Because of the need for meaningful appellate review of a judgment that is to be given preclusive effect, I believe that nunc pro tunc entry of the judgment is appropriate only if Mrs. Padgett can be substituted for her late husband in the appeal. That, too, appears to be precluded by Zevalkink. I agree with the majority that Mrs. Padgett has a sufficient interest in her husband’s case to support Article III standing, see ante at 1369-70, but that does not confer standing under the Veterans’ Court’s statutory standing provision, 38 U.S.C. § 7266(a). That statute requires that a party must be “adversely affected” by a decision of the Board in order to appeal to the Veterans’ Court.
We observed in Zevalkink that “an accrued benefits claim is separate from the veteran’s underlying claim for service connection and disability compensation.” 102 F.3d at 1243. That separate claim has its own procedural requirements and its own procedures for administrative adjudication. Id. at 1243-44. Those procedures “ensure that [a survivor] will not suffer injury by the Court of Veterans Appeals’ decision to deny substitution.” Id. at 1244. Indeed, we held explicitly that “[a]ny delay inherent in pursuing [the survivor’s] own claim, when this procedure is established by statute, does not constitute the kind of actual or threatened injury that confers standing.” Id.

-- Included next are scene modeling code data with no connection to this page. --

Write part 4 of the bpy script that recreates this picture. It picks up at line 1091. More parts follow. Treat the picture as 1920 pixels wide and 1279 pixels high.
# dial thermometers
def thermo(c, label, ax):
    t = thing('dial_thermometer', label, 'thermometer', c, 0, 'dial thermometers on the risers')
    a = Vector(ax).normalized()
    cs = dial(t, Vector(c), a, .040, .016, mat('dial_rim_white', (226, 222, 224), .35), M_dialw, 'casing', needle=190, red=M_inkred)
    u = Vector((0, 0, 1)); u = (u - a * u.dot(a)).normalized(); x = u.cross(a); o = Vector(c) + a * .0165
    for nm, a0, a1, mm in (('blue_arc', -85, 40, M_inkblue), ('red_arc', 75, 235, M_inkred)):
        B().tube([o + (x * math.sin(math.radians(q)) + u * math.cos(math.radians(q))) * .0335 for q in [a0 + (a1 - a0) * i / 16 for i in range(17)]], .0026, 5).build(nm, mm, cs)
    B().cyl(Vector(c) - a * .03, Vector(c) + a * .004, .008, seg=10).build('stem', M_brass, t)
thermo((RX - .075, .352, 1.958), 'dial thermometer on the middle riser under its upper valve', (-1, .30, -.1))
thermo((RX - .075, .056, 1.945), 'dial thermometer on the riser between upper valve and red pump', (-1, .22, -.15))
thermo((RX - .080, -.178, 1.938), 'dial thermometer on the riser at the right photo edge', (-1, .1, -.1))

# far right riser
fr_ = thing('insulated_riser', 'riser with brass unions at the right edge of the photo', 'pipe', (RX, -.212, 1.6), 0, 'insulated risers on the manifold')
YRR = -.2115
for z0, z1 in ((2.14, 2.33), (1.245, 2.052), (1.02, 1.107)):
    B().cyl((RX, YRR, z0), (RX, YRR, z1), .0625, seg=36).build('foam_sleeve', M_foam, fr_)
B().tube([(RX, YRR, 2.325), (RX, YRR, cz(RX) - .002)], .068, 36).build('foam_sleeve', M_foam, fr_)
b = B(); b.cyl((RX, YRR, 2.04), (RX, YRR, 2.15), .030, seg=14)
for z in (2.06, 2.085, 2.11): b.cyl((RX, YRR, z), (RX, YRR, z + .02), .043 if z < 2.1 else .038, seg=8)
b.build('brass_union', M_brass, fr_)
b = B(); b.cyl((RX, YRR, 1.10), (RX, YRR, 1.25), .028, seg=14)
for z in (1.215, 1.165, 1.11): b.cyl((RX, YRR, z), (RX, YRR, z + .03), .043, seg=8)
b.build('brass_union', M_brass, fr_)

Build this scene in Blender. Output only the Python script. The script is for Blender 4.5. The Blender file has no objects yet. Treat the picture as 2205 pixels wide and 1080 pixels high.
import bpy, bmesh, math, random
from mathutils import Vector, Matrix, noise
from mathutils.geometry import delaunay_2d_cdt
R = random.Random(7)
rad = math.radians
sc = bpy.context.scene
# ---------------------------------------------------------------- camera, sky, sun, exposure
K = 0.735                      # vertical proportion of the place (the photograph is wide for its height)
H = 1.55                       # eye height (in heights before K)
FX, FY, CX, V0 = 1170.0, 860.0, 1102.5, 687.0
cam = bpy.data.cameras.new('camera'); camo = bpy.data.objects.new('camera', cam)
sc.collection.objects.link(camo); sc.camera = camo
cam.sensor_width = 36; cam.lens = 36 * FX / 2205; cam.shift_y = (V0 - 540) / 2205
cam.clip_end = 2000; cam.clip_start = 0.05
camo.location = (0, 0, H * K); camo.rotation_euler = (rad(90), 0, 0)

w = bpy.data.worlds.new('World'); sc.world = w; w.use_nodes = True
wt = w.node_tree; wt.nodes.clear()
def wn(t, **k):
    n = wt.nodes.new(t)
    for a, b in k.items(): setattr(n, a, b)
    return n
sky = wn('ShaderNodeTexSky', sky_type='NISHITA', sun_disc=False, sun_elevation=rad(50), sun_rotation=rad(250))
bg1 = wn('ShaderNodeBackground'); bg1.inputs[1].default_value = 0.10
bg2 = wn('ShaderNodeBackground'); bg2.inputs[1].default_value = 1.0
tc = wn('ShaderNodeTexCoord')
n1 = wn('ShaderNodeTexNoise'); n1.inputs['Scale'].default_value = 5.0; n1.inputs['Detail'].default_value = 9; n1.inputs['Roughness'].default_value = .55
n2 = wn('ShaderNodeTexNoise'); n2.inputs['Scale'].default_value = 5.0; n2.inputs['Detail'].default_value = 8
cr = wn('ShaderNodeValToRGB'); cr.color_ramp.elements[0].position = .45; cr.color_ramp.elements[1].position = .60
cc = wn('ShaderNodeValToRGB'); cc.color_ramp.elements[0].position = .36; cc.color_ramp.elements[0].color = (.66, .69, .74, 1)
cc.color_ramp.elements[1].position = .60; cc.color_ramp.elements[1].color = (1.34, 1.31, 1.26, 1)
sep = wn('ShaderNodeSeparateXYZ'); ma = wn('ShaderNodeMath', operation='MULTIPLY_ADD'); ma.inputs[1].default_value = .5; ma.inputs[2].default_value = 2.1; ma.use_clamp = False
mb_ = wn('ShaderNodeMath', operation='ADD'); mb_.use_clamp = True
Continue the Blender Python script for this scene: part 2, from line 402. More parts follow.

Moreover, delay is the only injury that Mrs. Padgett would suffer if the Veterans’ Court’s decision vacating its en banc opinion were allowed to stand. With respect, I believe that the majority misstates the procedural posture of this case when it argues that “but for the nunc pro tunc relief, [the board’s decision] would adversely affect [Mrs. Padgett’s] claim in the same way it adversely impacted [Mr.] Pad-gett’s claim at the time he filed his notice of appeal.” Ante at 1370. Precisely to avoid such an eventuality, the Veterans’ Court vacated not just its own en banc opinion, but also the underlying decision of the Board. Padgett v. Nicholson, 19 Vet.
Mrs. Padgett’s case is extremely sympathetic. Her husband’s claim took so long to reach a favorable resolution — over twelve years — that he did not live to see it. Although the government at oral argument gave some reason to expect that it would not take nearly so long for Mrs. Padgett to reach the same resolution, I do not deny that any unnecessary delay seems unjust. However, as long as Zevalkink remains good law, or unless Congress reconsiders its decision to treat accrued-benefits claims by survivors separately from service-connectedness claims that do not survive a veteran’s death, I believe that the conclusion reached by the majority is foreclosed to us.
Accordingly, I respectfully dissent.